Issues with Girls’ Bathrooms

By Adrianna Iorio, Editor in Chief

In January 2018, a California law was passed to make learning a comfortable experience on public school campuses. The law, initiated by assemblywoman Cristina Garcia, requires that public schools provide feminine products - for free - in bathrooms across California school districts. In the late summer of 2018, these machines were established in Kennedy bathrooms, and prior to this, feminine products on Kennedy’s campus weren’t easily accessible. Feminine products, such as pads or tampons, were primarily provided in the school nurse’s office or by teachers who kept them in their classrooms.


“I would be in desperate need of a product - of any kind - and the machines seemed to have some sort of malfunction,”an anonymous member of Class of 2020 told The Clarion. “I, alongside other students, resorted to sticking our arms up and hitting just to get a tampon.”

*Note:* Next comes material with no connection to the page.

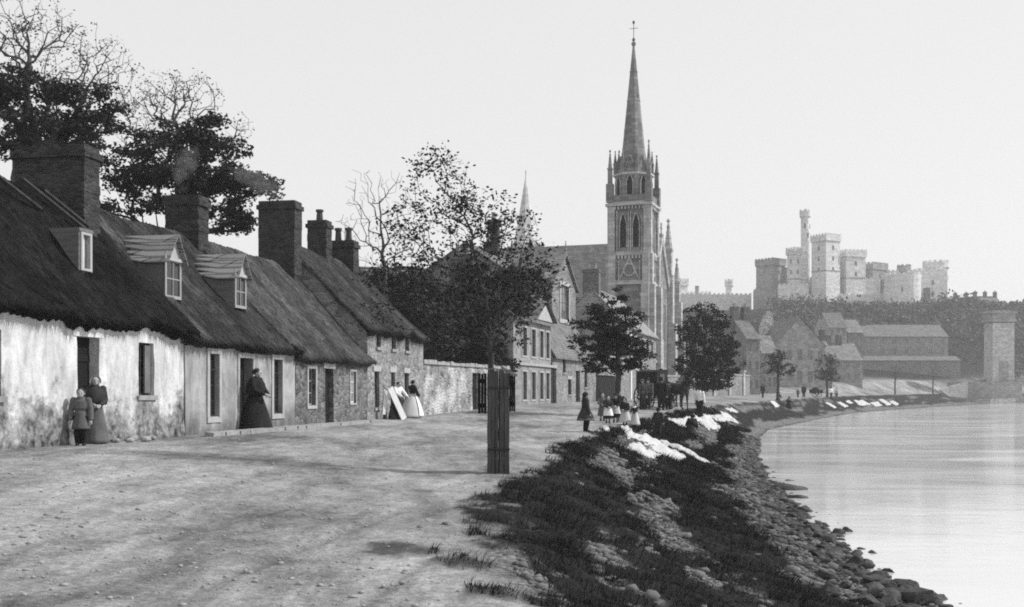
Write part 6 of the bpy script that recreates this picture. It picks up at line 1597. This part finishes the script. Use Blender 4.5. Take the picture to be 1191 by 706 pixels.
        t = MB(); t.tube([(.62 + .17 * math.cos(a) * .5 + .1, .27 * math.sin(a), 1.28 + .3 * math.cos(a)) for a in np.linspace(0, 2 * PI, 15)], .05, 6); t.tube([(-.1, .27 * math.sin(a), 1.16 + .31 * math.cos(a)) for a in np.linspace(0, 2 * PI, 15)], .03, 5); t.build('harness', M['cloth_black'], h)
    c = Matrix.Rotation(1.0, 3, 'Z') @ Vector((2.45, 0, 0))
    horse(p[0] + c.x, p[1] + c.y, 1.0, 'dark horse harnessed in the shafts of the carriage')
    q = at_d(788, 62.5); horse(q[0], q[1], -1.05, 'second dark horse standing unharnessed to the right of the carriage', dip=.25)
    p = at_d(950, 157); r = thing('handcart', 'small dark handcart standing on the road between the two small street trees', 'cart', p, .2)
    b = MB(); b.box(-.9, .7, -.5, .5, .55, .62); b.box(-.9, .7, -.52, -.48, .62, 1.0); b.box(-.9, .7, .48, .52, .62, 1.0); b.box(-.92, -.88, -.48, .48, .62, 1.1); b.build('box', M['wood_black'], r)
    wheel(r, 0, -.6, .5); wheel(r, 0, .6, .5); q = MB()
    for sg in (-1, 1): q.tube([(.7, sg * .4, .58), (1.6, sg * .35, .8)], .03, 5)
    q.build('handle', M['wood_dark'], r); b = MB(); b.ball((-.2, 0, 1.0), (.6, .42, .42), 10, 7); b.build('sack', M['cloth_black'], r)
carriage()

# ------------------------------------------------------------------ linen spread to bleach on the bank
def linen(quad, label, group, seed, th=.02):
    """a sheet laid on the turf; quad = its corners in the order a b c d"""
    r = np.random.default_rng(seed); P = [np.array(pix_ground(*q)) for q in quad]
    n, m = 34, 14; u, v = np.meshgrid(np.linspace(0, 1, n), np.linspace(0, 1, m), indexing='ij')
    X = sum(w * p[0] for w, p in zip(((1 - u) * (1 - v), u * (1 - v), u * v, (1 - u) * v), P)); Y = sum(w * p[1] for w, p in zip(((1 - u) * (1 - v), u * (1 - v), u * v, (1 - u) * v), P))
    k = r.random() * 50; s = max(.12, min(1., math.hypot(P[1][0] - P[0][0], P[1][1] - P[0][1]) * .12))
    X = X + s * .6 * (fbm(u * 5 + k, v * 3, seed, 3) - .5) + .05 * np.sin(u * 21 + k) * (v - .5); Y = Y + s * .8 * (fbm(u * 6 + k, v * 3 + 9, seed + 1, 3) - .5) * 1.4
    Z = gz(X, Y) + .10 + .06 * np.abs(fbm(u * 9 + k, v * 5, seed + 2, 3) - .5) * 2 + .025 * np.sin(v * 16 + u * 9 + k)
    ed = np.minimum(np.minimum(u, 1 - u) * n, np.minimum(v, 1 - v) * m); Z -= .08 * np.exp(-ed / 1.2)
    V = np.concatenate([np.stack([X, Y, Z], -1).reshape(-1, 3), np.stack([X, Y, Z - th], -1).reshape(-1, 3)])
    i = np.arange(n * m).reshape(n, m); q = np.stack([i[:-1, :-1], i[1:, :-1], i[1:, 1:], i[:-1, 1:]], -1).reshape(-1, 4); bt = q[:, ::-1] + n * m; E = []
    for e in (i[0, :], i[-1, ::-1], i[::-1, 0], i[:, -1]): E.append(np.stack([e[:-1], e[1:], e[1:] + n * m, e[:-1] + n * m], -1))
    c = V.mean(0); me = npmesh('linen_sheet', V - c, np.concatenate([q, bt] + E)); me.polygons.foreach_set('use_smooth', [True] * len(me.polygons))
    tag(link('linen_sheet', me, M['linen'], None, c.tolist()), label, 'linen', group)
def laundry():
    G = 'white linen spread on the bank'
    for k, (q, lb) in enumerate(LINEN): linen(q, lb, G, 100 + k)
laundry()

# ------------------------------------------------------------------ smoke and air
def smoke(pts, rad, dens, label, seed):
    b = MB(); b.tube(pts, rad, 12); me = fuse(b, .12, 4, 'chimney_smoke')
    m = bpy.data.materials.new('smoke'); m.use_nodes = True; t = m.node_tree; t.nodes.clear(); o = t.nodes.new('ShaderNodeOutputMaterial'); v = t.nodes.new('ShaderNodeVolumePrincipled')
    v.inputs['Color'].default_value = (.95, .95, .95, 1); v.inputs['Anisotropy'].default_value = .2
    tc = t.nodes.new('ShaderNodeTexCoord'); n = t.nodes.new('ShaderNodeTexNoise'); n.inputs['Scale'].default_value = 2.6; n.inputs['Distortion'].default_value = .8; n.inputs['Detail'].default_value = 4; t.links.new(tc.outputs['Object'], n.inputs['Vector'])
    mr = t.nodes.new('ShaderNodeMapRange'); mr.inputs['From Min'].default_value = .38; mr.inputs['From Max'].default_value = .75; mr.inputs['To Max'].default_value = dens; t.links.new(n.outputs[0], mr.inputs[0]); t.links.new(mr.outputs[0], v.inputs['Density']); t.links.new(v.outputs[0], o.inputs['Volume'])
    tag(link('chimney_smoke', me, m), label, 'smoke', kind='stuff')
if SMOKE:
    p = pxw(217, 226, 33); smoke([p, p + Vector((-.1, 0, .3)), p + Vector((-.25, .2, .65)), p + Vector((-.1, .4, 1.1)), p + Vector((.2, .4, 1.5))], [.12, .22, .32, .4, .2], .3, 'thin smoke rising from the second chimney', 1)
    p = pxw(322, 232, 40); smoke([p, p + Vector((-.1, 0, .25)), p + Vector((-.4, .2, .5)), p + Vector((-1.0, .5, .9)), p + Vector((-1.9, .6, 1.1))], [.2, .35, .42, .45, .2], .3, 'thin smoke drifting left from the third chimney', 2)
    p = pxw(884, 393, 150); smoke([p, p + Vector((.4, 0, 1.0)), p + Vector((1.0, 0, 2.2)), p + Vector((1.2, 0, 3.6))], [.3, .7, .9, .5], .5, 'white smoke from the narrow stone house', 3)
if HAZE > 0:
    b = MB(); b.box(-420, 700, -60, 640, -6, 47); m = bpy.data.materials.new('haze'); m.use_nodes = True; t = m.node_tree; t.nodes.clear(); o = t.nodes.new('ShaderNodeOutputMaterial'); v = t.nodes.new('ShaderNodeVolumePrincipled')
    v.inputs['Color'].default_value = (.97, .97, .97, 1); v.inputs['Density'].default_value = HAZE; v.inputs['Anisotropy'].default_value = .1; t.links.new(v.outputs[0], o.inputs['Volume'])
    tag(b.build('haze', m), 'pale haze lying over the river and town', 'haze', kind='stuff')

The machines are provided by SCUSD while the products themselves are purchased by Kennedy’s janitorial staff through their budget. According to Kennedy plant manager James Hernandez, the janitors were unaware of the machine malfunctions, considering no one has informed them of the issue prior to The Clarion reaching out. Kennedy is a big school, and with only so many people on his staff James Hernandez encourages people to inform him or his staff if another situation like this occurs again.